On the procurement of blackboards, he said the agency had MoU with an American company which made the purchase of the boards cheaper, adding that individual institutions keyed into the project and paid for the boards to eliminate cost.

He stated: “Rather than dealing with vendors who do not have capacity because these issues are intellectual property rights; they are also issues related to tuition. So we don’t discuss contracts when we’re talking about academic training and professional training.

“What is applicable are the fees, the tuition fees that people pay per student; and when you add all the costs for all these schools, you now get N7.6 billion.
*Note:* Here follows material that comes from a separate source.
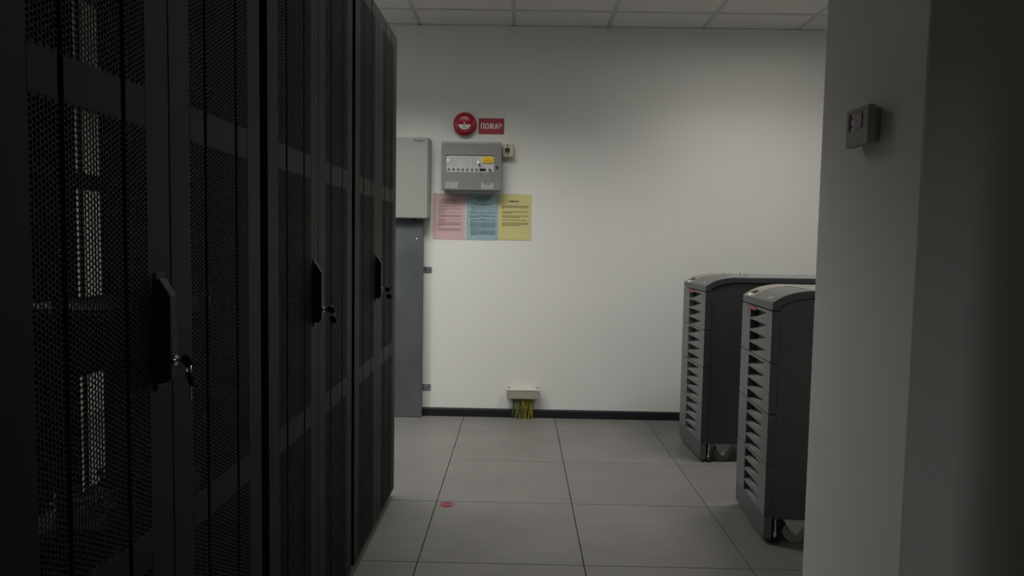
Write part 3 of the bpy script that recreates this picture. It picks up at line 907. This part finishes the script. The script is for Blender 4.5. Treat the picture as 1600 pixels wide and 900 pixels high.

It sounds alarming, but the reality is that the vote for this for each school, each polytechnic and college of education is N25 million.

“The highest is for the university and that is N50 million and we are able to make over 60% savings on this if we had gone to a contract route because we went straight to the owners of the copyright.

“We went straight rather than using their agents because the agents can only give you discounts on the commission they get from the owners of the copyright, but given the type of volume that we’re bringing, we gave all the leverage to be able to negotiate.

“And these are done by experts on our behalf who have been able to track records that do this and all the schools were in agreement.”

Echono further explained that “There is a fundamental difference between the various types of interventions where we prefer to do infrastructure projects, where we are procuring goods or equipment, tools, laboratory equipment, or whatever when we are procuring consultancy services, we use the contract system because that is the most suitable way of getting those services.

“But for the content component of our interventions, and that includes the research, and our academic and professional staff training, we do not use contracts; we have eliminated the use of vendors.

“These are the opportunities we are offering to our students and our academics. For these, we have always adopted memoranda of agreement, MOUs and the difference is very clear, contracts are always geared towards profit. Everybody knows that the contract system was part of the image problems I was forced to clear as part of my reforms in TETFund.”